- Available data -
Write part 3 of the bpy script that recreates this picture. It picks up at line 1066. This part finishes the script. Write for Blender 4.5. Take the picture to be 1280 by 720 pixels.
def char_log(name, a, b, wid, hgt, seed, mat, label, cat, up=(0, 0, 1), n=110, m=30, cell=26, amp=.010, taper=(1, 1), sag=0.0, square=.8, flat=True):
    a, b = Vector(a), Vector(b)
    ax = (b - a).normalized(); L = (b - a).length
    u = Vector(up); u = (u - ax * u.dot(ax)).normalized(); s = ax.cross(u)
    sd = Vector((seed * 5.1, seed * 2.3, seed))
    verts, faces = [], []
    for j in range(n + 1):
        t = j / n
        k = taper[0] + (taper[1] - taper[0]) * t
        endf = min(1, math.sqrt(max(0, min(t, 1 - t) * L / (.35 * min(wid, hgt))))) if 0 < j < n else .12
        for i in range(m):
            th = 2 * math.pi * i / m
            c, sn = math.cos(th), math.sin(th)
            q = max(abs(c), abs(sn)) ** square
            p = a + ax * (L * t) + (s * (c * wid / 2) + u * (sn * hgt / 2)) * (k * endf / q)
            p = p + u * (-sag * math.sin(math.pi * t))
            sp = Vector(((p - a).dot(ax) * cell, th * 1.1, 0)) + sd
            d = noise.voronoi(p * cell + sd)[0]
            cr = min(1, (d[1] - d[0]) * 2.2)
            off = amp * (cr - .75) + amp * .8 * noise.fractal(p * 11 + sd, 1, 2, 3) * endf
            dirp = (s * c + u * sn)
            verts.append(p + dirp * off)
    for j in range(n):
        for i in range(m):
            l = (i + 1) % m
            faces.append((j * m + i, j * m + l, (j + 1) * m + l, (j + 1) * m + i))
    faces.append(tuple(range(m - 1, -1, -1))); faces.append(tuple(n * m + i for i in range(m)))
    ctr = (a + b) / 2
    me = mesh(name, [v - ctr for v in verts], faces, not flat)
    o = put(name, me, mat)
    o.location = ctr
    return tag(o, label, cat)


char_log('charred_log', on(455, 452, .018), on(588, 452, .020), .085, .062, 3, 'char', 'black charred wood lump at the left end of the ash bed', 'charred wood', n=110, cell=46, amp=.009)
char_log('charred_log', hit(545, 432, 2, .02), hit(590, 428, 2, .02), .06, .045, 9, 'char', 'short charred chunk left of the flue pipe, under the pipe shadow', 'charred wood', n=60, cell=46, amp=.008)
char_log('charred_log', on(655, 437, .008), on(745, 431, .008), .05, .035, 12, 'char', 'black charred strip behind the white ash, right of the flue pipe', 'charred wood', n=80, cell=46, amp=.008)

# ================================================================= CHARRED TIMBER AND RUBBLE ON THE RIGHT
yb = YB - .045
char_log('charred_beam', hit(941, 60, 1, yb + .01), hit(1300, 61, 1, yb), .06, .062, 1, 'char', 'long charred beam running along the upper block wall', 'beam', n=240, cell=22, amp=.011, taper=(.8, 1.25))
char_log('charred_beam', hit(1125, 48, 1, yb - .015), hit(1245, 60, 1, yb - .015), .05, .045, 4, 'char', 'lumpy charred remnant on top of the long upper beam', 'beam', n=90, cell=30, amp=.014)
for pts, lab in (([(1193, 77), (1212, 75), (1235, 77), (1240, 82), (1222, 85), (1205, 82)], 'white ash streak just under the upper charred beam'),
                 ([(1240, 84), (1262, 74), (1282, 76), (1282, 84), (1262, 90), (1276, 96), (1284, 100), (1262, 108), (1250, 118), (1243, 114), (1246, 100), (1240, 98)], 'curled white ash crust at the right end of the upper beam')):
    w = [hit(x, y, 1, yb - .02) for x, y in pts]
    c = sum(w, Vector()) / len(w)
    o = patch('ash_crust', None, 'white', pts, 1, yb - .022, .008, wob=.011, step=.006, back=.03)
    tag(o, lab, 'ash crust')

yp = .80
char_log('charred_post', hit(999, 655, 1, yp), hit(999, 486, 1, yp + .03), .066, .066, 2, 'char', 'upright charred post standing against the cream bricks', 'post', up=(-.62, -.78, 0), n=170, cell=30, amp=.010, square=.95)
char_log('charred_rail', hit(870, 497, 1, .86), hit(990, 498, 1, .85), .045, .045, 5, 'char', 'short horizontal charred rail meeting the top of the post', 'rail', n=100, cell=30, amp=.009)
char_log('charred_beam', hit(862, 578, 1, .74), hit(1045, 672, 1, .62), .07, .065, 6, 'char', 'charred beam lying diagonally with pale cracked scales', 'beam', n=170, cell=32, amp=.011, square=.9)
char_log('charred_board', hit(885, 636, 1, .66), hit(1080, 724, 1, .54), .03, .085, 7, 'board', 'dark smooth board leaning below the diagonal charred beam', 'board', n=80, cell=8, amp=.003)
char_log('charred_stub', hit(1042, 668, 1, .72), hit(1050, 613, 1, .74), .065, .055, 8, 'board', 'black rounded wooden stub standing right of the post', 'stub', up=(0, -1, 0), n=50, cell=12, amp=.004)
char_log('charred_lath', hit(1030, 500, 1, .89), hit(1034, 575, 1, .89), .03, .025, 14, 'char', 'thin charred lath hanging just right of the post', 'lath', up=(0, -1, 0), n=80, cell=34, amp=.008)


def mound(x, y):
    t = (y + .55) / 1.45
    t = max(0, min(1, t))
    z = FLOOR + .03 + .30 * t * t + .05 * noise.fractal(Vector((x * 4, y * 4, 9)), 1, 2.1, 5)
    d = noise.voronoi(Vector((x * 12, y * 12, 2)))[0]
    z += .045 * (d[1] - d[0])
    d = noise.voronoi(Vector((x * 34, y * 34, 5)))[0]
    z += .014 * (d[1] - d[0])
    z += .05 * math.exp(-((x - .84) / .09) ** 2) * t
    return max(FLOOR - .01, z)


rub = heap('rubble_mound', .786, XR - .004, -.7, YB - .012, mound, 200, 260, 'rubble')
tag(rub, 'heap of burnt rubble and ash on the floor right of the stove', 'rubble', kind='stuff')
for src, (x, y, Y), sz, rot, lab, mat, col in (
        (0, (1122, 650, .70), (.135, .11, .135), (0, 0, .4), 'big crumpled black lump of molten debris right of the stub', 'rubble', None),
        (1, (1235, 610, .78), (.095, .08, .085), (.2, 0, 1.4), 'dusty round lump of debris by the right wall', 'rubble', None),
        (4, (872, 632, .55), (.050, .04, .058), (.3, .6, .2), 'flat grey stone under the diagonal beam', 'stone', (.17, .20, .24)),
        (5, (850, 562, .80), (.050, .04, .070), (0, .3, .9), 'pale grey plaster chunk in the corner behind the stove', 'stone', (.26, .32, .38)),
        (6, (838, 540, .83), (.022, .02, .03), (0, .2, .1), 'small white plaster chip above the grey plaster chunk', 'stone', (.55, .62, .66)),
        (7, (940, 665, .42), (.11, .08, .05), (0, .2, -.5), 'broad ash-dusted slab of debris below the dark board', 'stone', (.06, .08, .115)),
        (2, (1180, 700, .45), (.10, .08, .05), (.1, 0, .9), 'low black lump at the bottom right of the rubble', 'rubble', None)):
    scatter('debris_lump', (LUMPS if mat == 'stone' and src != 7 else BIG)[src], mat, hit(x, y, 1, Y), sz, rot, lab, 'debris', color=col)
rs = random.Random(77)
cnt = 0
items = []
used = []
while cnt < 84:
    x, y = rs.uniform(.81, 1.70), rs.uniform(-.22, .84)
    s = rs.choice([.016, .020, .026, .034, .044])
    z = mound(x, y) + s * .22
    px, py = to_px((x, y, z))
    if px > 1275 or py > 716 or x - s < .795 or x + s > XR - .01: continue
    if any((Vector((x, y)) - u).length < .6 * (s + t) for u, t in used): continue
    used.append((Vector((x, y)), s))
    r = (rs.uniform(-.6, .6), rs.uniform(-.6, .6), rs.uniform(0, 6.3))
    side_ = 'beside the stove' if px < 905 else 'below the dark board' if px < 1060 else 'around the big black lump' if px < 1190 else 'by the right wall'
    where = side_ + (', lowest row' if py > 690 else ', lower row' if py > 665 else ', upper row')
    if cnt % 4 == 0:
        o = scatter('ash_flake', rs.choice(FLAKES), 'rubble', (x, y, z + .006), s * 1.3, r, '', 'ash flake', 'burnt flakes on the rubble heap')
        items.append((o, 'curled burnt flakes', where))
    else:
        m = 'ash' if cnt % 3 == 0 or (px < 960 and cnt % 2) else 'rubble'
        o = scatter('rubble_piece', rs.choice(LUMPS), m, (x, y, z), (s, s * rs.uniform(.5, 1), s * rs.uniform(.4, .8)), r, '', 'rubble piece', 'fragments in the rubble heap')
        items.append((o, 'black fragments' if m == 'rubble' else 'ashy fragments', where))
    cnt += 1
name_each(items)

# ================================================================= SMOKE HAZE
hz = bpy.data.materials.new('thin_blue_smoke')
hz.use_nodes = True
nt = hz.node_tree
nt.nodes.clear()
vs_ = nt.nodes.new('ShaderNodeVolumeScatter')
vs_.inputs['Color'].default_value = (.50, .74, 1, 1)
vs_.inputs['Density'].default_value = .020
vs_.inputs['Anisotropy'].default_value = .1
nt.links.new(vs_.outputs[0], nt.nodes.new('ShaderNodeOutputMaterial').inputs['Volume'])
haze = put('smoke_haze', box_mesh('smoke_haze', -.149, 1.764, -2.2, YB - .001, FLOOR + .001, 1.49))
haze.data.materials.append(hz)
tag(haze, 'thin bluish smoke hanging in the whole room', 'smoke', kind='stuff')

- Stated goal -
Exactly repeat the lines running from the top of the listing to the line bearing "return tag(o, label, cat)", both of those lines included, and only them.

- Full solution -
Write part 3 of the bpy script that recreates this picture. It picks up at line 1066. This part finishes the script. Write for Blender 4.5. Take the picture to be 1280 by 720 pixels.
def char_log(name, a, b, wid, hgt, seed, mat, label, cat, up=(0, 0, 1), n=110, m=30, cell=26, amp=.010, taper=(1, 1), sag=0.0, square=.8, flat=True):
    a, b = Vector(a), Vector(b)
    ax = (b - a).normalized(); L = (b - a).length
    u = Vector(up); u = (u - ax * u.dot(ax)).normalized(); s = ax.cross(u)
    sd = Vector((seed * 5.1, seed * 2.3, seed))
    verts, faces = [], []
    for j in range(n + 1):
        t = j / n
        k = taper[0] + (taper[1] - taper[0]) * t
        endf = min(1, math.sqrt(max(0, min(t, 1 - t) * L / (.35 * min(wid, hgt))))) if 0 < j < n else .12
        for i in range(m):
            th = 2 * math.pi * i / m
            c, sn = math.cos(th), math.sin(th)
            q = max(abs(c), abs(sn)) ** square
            p = a + ax * (L * t) + (s * (c * wid / 2) + u * (sn * hgt / 2)) * (k * endf / q)
            p = p + u * (-sag * math.sin(math.pi * t))
            sp = Vector(((p - a).dot(ax) * cell, th * 1.1, 0)) + sd
            d = noise.voronoi(p * cell + sd)[0]
            cr = min(1, (d[1] - d[0]) * 2.2)
            off = amp * (cr - .75) + amp * .8 * noise.fractal(p * 11 + sd, 1, 2, 3) * endf
            dirp = (s * c + u * sn)
            verts.append(p + dirp * off)
    for j in range(n):
        for i in range(m):
            l = (i + 1) % m
            faces.append((j * m + i, j * m + l, (j + 1) * m + l, (j + 1) * m + i))
    faces.append(tuple(range(m - 1, -1, -1))); faces.append(tuple(n * m + i for i in range(m)))
    ctr = (a + b) / 2
    me = mesh(name, [v - ctr for v in verts], faces, not flat)
    o = put(name, me, mat)
    o.location = ctr
    return tag(o, label, cat)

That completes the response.